| The problem |
Output all lines exactly.

| Information supplied |
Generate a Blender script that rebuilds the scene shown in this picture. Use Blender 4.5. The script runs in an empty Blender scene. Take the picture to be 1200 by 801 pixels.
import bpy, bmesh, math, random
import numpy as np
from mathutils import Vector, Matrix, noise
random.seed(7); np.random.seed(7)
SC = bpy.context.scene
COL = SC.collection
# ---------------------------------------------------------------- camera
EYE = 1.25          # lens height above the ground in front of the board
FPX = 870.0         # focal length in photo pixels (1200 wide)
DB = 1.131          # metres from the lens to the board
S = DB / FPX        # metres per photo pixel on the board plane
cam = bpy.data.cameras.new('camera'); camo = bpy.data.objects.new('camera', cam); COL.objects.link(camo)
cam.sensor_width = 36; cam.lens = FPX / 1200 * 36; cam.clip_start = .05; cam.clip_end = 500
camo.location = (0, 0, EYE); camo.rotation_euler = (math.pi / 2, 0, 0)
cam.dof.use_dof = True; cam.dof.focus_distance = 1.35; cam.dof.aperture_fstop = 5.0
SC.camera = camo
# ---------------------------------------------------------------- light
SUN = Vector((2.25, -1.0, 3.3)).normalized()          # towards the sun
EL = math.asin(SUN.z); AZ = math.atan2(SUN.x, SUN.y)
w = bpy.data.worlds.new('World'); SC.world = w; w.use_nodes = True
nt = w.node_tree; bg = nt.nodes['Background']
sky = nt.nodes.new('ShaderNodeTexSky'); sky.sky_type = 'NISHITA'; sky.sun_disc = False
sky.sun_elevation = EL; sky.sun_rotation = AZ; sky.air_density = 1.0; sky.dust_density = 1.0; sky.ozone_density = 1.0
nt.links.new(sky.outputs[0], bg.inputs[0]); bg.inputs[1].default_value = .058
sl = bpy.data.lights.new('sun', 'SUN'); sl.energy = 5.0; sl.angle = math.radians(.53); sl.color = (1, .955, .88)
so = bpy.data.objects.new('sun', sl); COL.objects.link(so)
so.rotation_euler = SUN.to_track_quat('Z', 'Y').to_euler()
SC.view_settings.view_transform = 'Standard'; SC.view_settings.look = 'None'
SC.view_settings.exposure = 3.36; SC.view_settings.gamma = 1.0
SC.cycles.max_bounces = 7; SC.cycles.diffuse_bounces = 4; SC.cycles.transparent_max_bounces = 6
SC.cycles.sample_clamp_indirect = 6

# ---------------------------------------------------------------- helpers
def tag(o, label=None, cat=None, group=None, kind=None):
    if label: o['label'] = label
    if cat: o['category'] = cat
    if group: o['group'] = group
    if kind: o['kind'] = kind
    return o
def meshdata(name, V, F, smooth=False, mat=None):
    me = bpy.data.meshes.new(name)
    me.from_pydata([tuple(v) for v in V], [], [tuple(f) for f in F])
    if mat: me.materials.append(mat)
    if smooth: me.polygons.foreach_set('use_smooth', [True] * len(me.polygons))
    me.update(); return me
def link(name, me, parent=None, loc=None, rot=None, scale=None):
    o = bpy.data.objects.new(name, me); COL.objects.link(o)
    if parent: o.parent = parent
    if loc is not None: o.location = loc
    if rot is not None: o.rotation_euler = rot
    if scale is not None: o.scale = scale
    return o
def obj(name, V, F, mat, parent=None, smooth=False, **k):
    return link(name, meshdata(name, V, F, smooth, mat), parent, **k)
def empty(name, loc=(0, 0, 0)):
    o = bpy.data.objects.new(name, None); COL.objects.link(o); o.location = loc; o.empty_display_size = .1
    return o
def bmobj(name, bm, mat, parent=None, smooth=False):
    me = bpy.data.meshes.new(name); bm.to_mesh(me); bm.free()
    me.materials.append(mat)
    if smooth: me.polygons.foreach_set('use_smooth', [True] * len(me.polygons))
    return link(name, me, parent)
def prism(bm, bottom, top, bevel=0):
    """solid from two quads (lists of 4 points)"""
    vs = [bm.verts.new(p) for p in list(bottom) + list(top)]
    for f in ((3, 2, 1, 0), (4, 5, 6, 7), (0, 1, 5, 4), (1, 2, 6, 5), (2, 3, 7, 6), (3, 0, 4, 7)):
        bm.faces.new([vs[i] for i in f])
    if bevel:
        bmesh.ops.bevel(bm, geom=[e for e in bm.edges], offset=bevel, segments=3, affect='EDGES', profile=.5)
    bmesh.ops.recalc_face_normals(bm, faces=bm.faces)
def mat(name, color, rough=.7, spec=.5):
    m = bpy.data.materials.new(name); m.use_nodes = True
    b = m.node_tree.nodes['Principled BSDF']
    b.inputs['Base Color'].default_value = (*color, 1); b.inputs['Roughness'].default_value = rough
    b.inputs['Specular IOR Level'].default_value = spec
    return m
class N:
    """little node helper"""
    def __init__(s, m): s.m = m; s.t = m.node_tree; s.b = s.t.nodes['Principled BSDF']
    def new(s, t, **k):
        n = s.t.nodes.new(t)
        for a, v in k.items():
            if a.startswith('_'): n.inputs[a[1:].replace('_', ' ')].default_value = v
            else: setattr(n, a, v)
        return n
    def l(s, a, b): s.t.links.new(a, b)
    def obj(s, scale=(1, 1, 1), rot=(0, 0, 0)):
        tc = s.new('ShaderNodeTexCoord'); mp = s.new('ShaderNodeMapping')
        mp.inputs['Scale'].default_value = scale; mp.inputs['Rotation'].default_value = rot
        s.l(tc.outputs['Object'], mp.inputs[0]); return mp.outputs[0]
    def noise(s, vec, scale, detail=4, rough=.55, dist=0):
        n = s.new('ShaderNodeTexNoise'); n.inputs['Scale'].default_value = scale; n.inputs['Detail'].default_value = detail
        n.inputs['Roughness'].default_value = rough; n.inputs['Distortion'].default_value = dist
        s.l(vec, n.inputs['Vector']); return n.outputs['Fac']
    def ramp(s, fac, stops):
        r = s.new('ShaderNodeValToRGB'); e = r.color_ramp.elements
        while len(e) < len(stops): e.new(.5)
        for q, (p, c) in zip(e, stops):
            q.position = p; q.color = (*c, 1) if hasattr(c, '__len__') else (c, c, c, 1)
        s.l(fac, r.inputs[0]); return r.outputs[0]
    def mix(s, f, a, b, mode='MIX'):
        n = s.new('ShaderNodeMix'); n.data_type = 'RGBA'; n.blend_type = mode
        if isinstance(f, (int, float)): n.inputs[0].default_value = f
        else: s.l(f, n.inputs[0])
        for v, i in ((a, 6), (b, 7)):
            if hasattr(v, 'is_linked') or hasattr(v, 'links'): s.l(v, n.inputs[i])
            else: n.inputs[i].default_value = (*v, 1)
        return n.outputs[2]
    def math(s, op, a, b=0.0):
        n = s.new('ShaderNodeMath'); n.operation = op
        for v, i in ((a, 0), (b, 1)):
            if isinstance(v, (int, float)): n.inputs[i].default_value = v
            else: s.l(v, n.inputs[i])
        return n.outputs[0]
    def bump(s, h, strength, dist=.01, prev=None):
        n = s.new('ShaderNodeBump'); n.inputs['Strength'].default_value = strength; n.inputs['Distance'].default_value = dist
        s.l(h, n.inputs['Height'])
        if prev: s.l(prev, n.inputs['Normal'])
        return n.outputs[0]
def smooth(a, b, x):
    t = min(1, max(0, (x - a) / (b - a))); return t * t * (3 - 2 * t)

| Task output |
Generate a Blender script that rebuilds the scene shown in this picture. Use Blender 4.5. The script runs in an empty Blender scene. Take the picture to be 1200 by 801 pixels.
import bpy, bmesh, math, random
import numpy as np
from mathutils import Vector, Matrix, noise
random.seed(7); np.random.seed(7)
SC = bpy.context.scene
COL = SC.collection
# ---------------------------------------------------------------- camera
EYE = 1.25          # lens height above the ground in front of the board
FPX = 870.0         # focal length in photo pixels (1200 wide)
DB = 1.131          # metres from the lens to the board
S = DB / FPX        # metres per photo pixel on the board plane
cam = bpy.data.cameras.new('camera'); camo = bpy.data.objects.new('camera', cam); COL.objects.link(camo)
cam.sensor_width = 36; cam.lens = FPX / 1200 * 36; cam.clip_start = .05; cam.clip_end = 500
camo.location = (0, 0, EYE); camo.rotation_euler = (math.pi / 2, 0, 0)
cam.dof.use_dof = True; cam.dof.focus_distance = 1.35; cam.dof.aperture_fstop = 5.0
SC.camera = camo
# ---------------------------------------------------------------- light
SUN = Vector((2.25, -1.0, 3.3)).normalized()          # towards the sun
EL = math.asin(SUN.z); AZ = math.atan2(SUN.x, SUN.y)
w = bpy.data.worlds.new('World'); SC.world = w; w.use_nodes = True
nt = w.node_tree; bg = nt.nodes['Background']
sky = nt.nodes.new('ShaderNodeTexSky'); sky.sky_type = 'NISHITA'; sky.sun_disc = False
sky.sun_elevation = EL; sky.sun_rotation = AZ; sky.air_density = 1.0; sky.dust_density = 1.0; sky.ozone_density = 1.0
nt.links.new(sky.outputs[0], bg.inputs[0]); bg.inputs[1].default_value = .058
sl = bpy.data.lights.new('sun', 'SUN'); sl.energy = 5.0; sl.angle = math.radians(.53); sl.color = (1, .955, .88)
so = bpy.data.objects.new('sun', sl); COL.objects.link(so)
so.rotation_euler = SUN.to_track_quat('Z', 'Y').to_euler()
SC.view_settings.view_transform = 'Standard'; SC.view_settings.look = 'None'
SC.view_settings.exposure = 3.36; SC.view_settings.gamma = 1.0
SC.cycles.max_bounces = 7; SC.cycles.diffuse_bounces = 4; SC.cycles.transparent_max_bounces = 6
SC.cycles.sample_clamp_indirect = 6

# ---------------------------------------------------------------- helpers
def tag(o, label=None, cat=None, group=None, kind=None):
    if label: o['label'] = label
    if cat: o['category'] = cat
    if group: o['group'] = group
    if kind: o['kind'] = kind
    return o
def meshdata(name, V, F, smooth=False, mat=None):
    me = bpy.data.meshes.new(name)
    me.from_pydata([tuple(v) for v in V], [], [tuple(f) for f in F])
    if mat: me.materials.append(mat)
    if smooth: me.polygons.foreach_set('use_smooth', [True] * len(me.polygons))
    me.update(); return me
def link(name, me, parent=None, loc=None, rot=None, scale=None):
    o = bpy.data.objects.new(name, me); COL.objects.link(o)
    if parent: o.parent = parent
    if loc is not None: o.location = loc
    if rot is not None: o.rotation_euler = rot
    if scale is not None: o.scale = scale
    return o
def obj(name, V, F, mat, parent=None, smooth=False, **k):
    return link(name, meshdata(name, V, F, smooth, mat), parent, **k)
def empty(name, loc=(0, 0, 0)):
    o = bpy.data.objects.new(name, None); COL.objects.link(o); o.location = loc; o.empty_display_size = .1
    return o
def bmobj(name, bm, mat, parent=None, smooth=False):
    me = bpy.data.meshes.new(name); bm.to_mesh(me); bm.free()
    me.materials.append(mat)
    if smooth: me.polygons.foreach_set('use_smooth', [True] * len(me.polygons))
    return link(name, me, parent)
def prism(bm, bottom, top, bevel=0):
    """solid from two quads (lists of 4 points)"""
    vs = [bm.verts.new(p) for p in list(bottom) + list(top)]
    for f in ((3, 2, 1, 0), (4, 5, 6, 7), (0, 1, 5, 4), (1, 2, 6, 5), (2, 3, 7, 6), (3, 0, 4, 7)):
        bm.faces.new([vs[i] for i in f])
    if bevel:
        bmesh.ops.bevel(bm, geom=[e for e in bm.edges], offset=bevel, segments=3, affect='EDGES', profile=.5)
    bmesh.ops.recalc_face_normals(bm, faces=bm.faces)
def mat(name, color, rough=.7, spec=.5):
    m = bpy.data.materials.new(name); m.use_nodes = True
    b = m.node_tree.nodes['Principled BSDF']
    b.inputs['Base Color'].default_value = (*color, 1); b.inputs['Roughness'].default_value = rough
    b.inputs['Specular IOR Level'].default_value = spec
    return m
class N:
    """little node helper"""
    def __init__(s, m): s.m = m; s.t = m.node_tree; s.b = s.t.nodes['Principled BSDF']
    def new(s, t, **k):
        n = s.t.nodes.new(t)
        for a, v in k.items():
            if a.startswith('_'): n.inputs[a[1:].replace('_', ' ')].default_value = v
            else: setattr(n, a, v)
        return n
    def l(s, a, b): s.t.links.new(a, b)
    def obj(s, scale=(1, 1, 1), rot=(0, 0, 0)):
        tc = s.new('ShaderNodeTexCoord'); mp = s.new('ShaderNodeMapping')
        mp.inputs['Scale'].default_value = scale; mp.inputs['Rotation'].default_value = rot
        s.l(tc.outputs['Object'], mp.inputs[0]); return mp.outputs[0]
    def noise(s, vec, scale, detail=4, rough=.55, dist=0):
        n = s.new('ShaderNodeTexNoise'); n.inputs['Scale'].default_value = scale; n.inputs['Detail'].default_value = detail
        n.inputs['Roughness'].default_value = rough; n.inputs['Distortion'].default_value = dist
        s.l(vec, n.inputs['Vector']); return n.outputs['Fac']
    def ramp(s, fac, stops):
        r = s.new('ShaderNodeValToRGB'); e = r.color_ramp.elements
        while len(e) < len(stops): e.new(.5)
        for q, (p, c) in zip(e, stops):
            q.position = p; q.color = (*c, 1) if hasattr(c, '__len__') else (c, c, c, 1)
        s.l(fac, r.inputs[0]); return r.outputs[0]
    def mix(s, f, a, b, mode='MIX'):
        n = s.new('ShaderNodeMix'); n.data_type = 'RGBA'; n.blend_type = mode
        if isinstance(f, (int, float)): n.inputs[0].default_value = f
        else: s.l(f, n.inputs[0])
        for v, i in ((a, 6), (b, 7)):
            if hasattr(v, 'is_linked') or hasattr(v, 'links'): s.l(v, n.inputs[i])
            else: n.inputs[i].default_value = (*v, 1)
        return n.outputs[2]
    def math(s, op, a, b=0.0):
        n = s.new('ShaderNodeMath'); n.operation = op
        for v, i in ((a, 0), (b, 1)):
            if isinstance(v, (int, float)): n.inputs[i].default_value = v
            else: s.l(v, n.inputs[i])
        return n.outputs[0]
    def bump(s, h, strength, dist=.01, prev=None):
        n = s.new('ShaderNodeBump'); n.inputs['Strength'].default_value = strength; n.inputs['Distance'].default_value = dist
        s.l(h, n.inputs['Height'])
        if prev: s.l(prev, n.inputs['Normal'])
        return n.outputs[0]
def smooth(a, b, x):
    t = min(1, max(0, (x - a) / (b - a))); return t * t * (3 - 2 * t)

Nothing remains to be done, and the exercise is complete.